→ **INPUT**
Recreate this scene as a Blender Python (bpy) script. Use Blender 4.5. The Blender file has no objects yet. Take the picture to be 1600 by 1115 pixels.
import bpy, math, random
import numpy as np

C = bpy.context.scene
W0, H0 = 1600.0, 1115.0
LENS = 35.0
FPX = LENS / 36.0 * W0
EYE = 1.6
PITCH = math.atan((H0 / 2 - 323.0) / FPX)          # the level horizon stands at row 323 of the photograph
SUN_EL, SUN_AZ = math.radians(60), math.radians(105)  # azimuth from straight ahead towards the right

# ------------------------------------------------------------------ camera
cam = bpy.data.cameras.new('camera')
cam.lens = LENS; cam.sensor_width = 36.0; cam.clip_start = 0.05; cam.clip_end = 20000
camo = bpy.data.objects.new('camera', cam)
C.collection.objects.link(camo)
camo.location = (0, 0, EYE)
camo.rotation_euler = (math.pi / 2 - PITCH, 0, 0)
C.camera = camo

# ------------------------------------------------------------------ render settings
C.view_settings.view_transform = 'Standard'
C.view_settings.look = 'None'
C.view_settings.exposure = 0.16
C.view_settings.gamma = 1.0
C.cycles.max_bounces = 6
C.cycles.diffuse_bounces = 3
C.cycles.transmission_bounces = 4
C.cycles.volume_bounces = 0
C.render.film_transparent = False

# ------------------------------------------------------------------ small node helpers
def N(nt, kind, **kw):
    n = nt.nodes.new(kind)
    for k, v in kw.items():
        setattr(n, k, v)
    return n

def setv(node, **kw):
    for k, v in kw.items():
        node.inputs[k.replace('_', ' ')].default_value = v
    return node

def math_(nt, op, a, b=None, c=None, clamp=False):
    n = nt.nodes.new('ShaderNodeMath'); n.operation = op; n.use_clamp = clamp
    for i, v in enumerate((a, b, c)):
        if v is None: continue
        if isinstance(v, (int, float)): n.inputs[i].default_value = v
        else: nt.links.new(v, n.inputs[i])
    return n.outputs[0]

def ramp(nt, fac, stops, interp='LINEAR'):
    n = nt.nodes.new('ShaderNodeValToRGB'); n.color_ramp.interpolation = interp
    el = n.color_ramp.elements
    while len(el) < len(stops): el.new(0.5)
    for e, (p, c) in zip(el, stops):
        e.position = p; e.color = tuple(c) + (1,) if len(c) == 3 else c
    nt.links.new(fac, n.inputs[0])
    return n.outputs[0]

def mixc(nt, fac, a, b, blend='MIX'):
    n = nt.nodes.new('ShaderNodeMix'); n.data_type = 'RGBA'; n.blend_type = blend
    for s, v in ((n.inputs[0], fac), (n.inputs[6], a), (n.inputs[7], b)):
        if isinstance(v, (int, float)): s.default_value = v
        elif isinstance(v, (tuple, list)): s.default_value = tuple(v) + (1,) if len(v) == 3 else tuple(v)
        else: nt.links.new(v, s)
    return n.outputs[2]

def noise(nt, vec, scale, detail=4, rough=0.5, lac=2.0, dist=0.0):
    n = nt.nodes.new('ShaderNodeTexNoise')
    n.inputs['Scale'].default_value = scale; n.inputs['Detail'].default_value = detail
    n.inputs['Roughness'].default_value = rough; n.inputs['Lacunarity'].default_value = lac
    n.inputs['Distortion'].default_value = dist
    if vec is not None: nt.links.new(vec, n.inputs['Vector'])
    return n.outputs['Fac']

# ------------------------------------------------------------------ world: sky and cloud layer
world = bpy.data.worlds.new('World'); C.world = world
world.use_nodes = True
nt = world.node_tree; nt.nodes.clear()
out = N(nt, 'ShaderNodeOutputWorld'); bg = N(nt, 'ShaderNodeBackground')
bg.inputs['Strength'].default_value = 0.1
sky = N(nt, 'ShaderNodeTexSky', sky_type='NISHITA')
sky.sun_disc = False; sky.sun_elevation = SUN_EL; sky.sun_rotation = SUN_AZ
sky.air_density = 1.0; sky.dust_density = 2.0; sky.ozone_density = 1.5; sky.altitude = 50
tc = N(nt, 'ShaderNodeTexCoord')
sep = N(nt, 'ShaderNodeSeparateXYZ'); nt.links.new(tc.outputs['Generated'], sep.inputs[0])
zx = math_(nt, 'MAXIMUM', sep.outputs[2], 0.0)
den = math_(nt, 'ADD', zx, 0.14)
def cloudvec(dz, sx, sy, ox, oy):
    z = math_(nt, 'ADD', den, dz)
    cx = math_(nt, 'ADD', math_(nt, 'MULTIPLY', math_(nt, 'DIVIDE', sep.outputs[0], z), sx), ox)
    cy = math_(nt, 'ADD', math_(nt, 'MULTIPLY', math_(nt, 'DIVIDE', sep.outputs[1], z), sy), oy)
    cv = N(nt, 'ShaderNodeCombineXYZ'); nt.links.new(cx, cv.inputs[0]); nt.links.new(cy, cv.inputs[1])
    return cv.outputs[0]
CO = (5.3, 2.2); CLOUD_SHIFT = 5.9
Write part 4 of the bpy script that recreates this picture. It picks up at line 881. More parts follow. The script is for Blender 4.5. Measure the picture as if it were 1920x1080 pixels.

→ **DIRECTIONS FOR THIS TASK**
Give every line of the material that includes the string "scene".

→ **RESULT OF THE EXERCISE**
Recreate this scene as a Blender Python (bpy) script. Use Blender 4.5. The Blender file has no objects yet. Take the picture to be 1600 by 1115 pixels.
C = bpy.context.scene